O que agora se vê claramente é que, em vez de ser usado para treinar o que na verdade sempre foram terroristas do ISIS e de outros grupos e mandá-los combater contra Assad, batalha na qual os mercenários jihadistas passaram a ser amplamente derrotados depois que a Rússia engajou-se em setembro de 2015, o dinheiro dos EUA estava sendo desviado para brigadas militares curdas, as chamadas Forças de Defesa (às vezes ditas “Democráticas”) da Síria (FDS).

Depois da fala de Trump, foram embarcadas quantidades gigante de armas fornecidas pelos EUA destinadas aos curdos da FDS, inclusive metralhadoras pesadas, morteiros, armas antitanques, carros blindados e equipamento de engenharia. Em maio passado, Trump assinou autorização para armas as milícias curdas das FDS. Em junho, 348 caminhões com equipamento militar chegaram ao grupo, como noticiou a agência de notícias turca Anadolu. Segundo os dados da agência, a lista de armas do Pentágono a ser entregue ao grupo inclui 12 mil rifles Kalashnikov, 6 mil metralhadoras, 3 mil lança-granadas e perto de mil antas antitanques de origem russa ou norte-americana.

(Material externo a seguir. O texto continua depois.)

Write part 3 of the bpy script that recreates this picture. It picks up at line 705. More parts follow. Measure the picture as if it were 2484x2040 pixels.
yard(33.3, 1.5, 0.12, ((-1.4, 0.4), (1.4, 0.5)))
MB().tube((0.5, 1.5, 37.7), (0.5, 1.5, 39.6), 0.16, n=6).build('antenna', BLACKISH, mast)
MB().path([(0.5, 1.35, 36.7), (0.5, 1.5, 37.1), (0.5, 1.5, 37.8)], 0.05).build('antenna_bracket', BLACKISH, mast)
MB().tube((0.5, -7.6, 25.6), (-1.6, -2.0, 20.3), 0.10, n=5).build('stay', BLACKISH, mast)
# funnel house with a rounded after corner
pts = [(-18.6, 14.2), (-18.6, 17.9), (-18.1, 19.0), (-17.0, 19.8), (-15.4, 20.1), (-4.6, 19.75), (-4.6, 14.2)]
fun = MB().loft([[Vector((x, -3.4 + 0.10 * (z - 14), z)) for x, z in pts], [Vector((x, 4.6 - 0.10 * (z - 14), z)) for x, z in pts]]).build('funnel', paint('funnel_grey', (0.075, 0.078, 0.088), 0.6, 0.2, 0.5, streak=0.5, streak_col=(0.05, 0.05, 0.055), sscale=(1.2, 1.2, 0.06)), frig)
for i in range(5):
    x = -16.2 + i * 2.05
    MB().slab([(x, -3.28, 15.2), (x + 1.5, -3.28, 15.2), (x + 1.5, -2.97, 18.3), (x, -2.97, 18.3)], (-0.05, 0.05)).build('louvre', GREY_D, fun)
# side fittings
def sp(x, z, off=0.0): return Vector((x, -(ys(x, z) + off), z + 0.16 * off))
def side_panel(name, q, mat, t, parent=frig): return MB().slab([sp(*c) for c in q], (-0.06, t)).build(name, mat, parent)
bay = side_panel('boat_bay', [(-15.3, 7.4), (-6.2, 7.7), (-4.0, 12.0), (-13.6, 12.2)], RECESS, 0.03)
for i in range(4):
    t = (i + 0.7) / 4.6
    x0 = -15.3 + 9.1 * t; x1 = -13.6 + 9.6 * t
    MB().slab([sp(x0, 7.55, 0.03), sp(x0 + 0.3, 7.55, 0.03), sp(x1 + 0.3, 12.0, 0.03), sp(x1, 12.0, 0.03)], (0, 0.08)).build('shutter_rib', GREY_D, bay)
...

Agora já está claro que aquelas armas dos EUA embarcadas para as forças curdas na Síria visavam a uma nova guerra contra o Exército Árabe Sírio de Bashar al Assad, guerra para impedir que as tropas de Assad recuperassem as terras ricas em petróleo e gás em torno de Deir ez-Zor.

No início de setembro, as forças do exército de Assad com apoio do Hezbollah e cobertura da Força Aérea russa, finalmente rompeu um sítio de três anos do ISIS em torno da cidade vitalmente importante de Deir ez-Zor, coração das reservas sírias de petróleo e gás. Ao mesmo tempo, as forças curdas FDS apoiadas e agora já pesadamente armadas pelos EUA capturavam os ricos campos de gás do norte de Deir ez-Zor. O enviado especial do presidente dos EUA para a Coalizão Global contra o ISIL (ISIS/EI/Daech), Brett H. McGurk, reuniu-se dia 18 de agosto com líderes tribais locais que, supostamente, teriam sido subornados para jurar obediência ao ISIS. Agora já estão seguindo o dinheiro e voltaram a apoiar os curdos sírios das FDS-EUA e contra o mesmo Assad.

Mais recentemente, os EUA prepararam um ex-combatente terrorista do ISIS, Ahmad Abu Khawla, para comandar seu recém criado Conselho Militar Deir Ez Zor controlado pelas Forças Especiais dos EUA. Abu Khawla é ladrão de carros condenado, chantagista e bandido de quatro costados. Do ISIS para os curdos das FDS, tanto faz, desde que o dinheiro não pare de jorrar.

Mas por causa dos recentes sucessos do Exército Árabe Sírio e forças aliadas apoiadas pela Força Aérea russa, a batalha está-se convertendo em confronto direto entre EUA e Rússia – situação que absolutamente não contribui para a paz mundial.

Mais uma vez, como em outros momentos de sua história, os curdos sírios e os curdos iraquianos estão sendo usados como coringas pelas grandes potências para jogarem o jogo do ocidente: controlar os grandes recursos de energia de todo o Oriente Médio e, com isso, de grande parte do mundo. Esse jogo fracassará, mas não, infelizmente, antes que a morte colha seu butim de carne humana.